There is no rational argument for reprivatisation and no support for it outside the boardrooms of the City. But ministers are hell-bent on getting rid of East Coast because its very existence completely disproves the "private good, public bad" mantra that the Tories have spouted for decades.

East Coast has to stay in state hands. And when Labour returns to power all the other rail franchises should be returned to their rightful owners - the British public.

 

Cable must go

We always knew the Royal Mail sell-off was an enormous theft from every man, woman and child in Britain. But the sheer scale of that crime now exceeds anything we imagined.

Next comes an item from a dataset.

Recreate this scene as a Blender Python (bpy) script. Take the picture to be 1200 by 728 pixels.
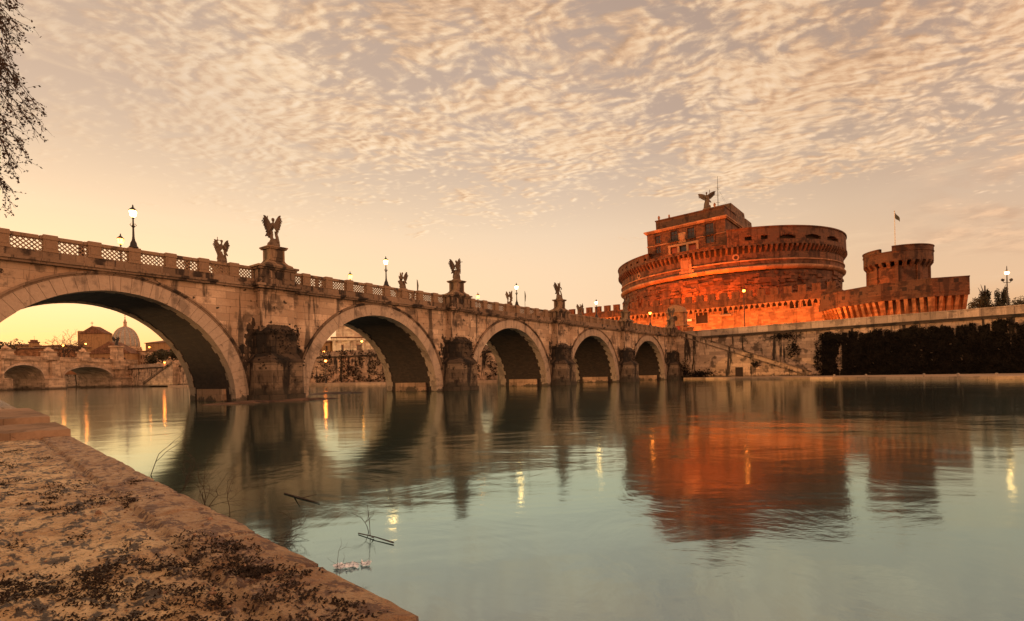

The taxpayer has now been conned out of a staggering £1.7 billion by the undervaluing of the company - money which has gone straight into the pockets of the Con-Dems' friends in the City.

And as the share price continues to soar, who knows what our eventual loss will turn out to be?

It is clear though that the coalition has flogged off a shining piece of the family silver at far below its true value. It is also clear that this was done quite deliberately, with Vince Cable admitting he was warned the government's valuation was far too low.

He also admits that he bowed to pressure from bankers not to raise the price - the same bankers who stood to make a killing from the Royal Mail fire sale.

Cable's credibility is now in tatters and his position as Business Secretary is untenable. He must pay the price for his role as ringleader of this robbery and resign immediately.

That would be the first step towards justice for this great wrong. The second would be to take Royal Mail back into public ownership at the same price it was sold for - so that it's the speculators, not the British public, who pay a multibillion-pound penalty for the coalition's incompetence and the City's greed.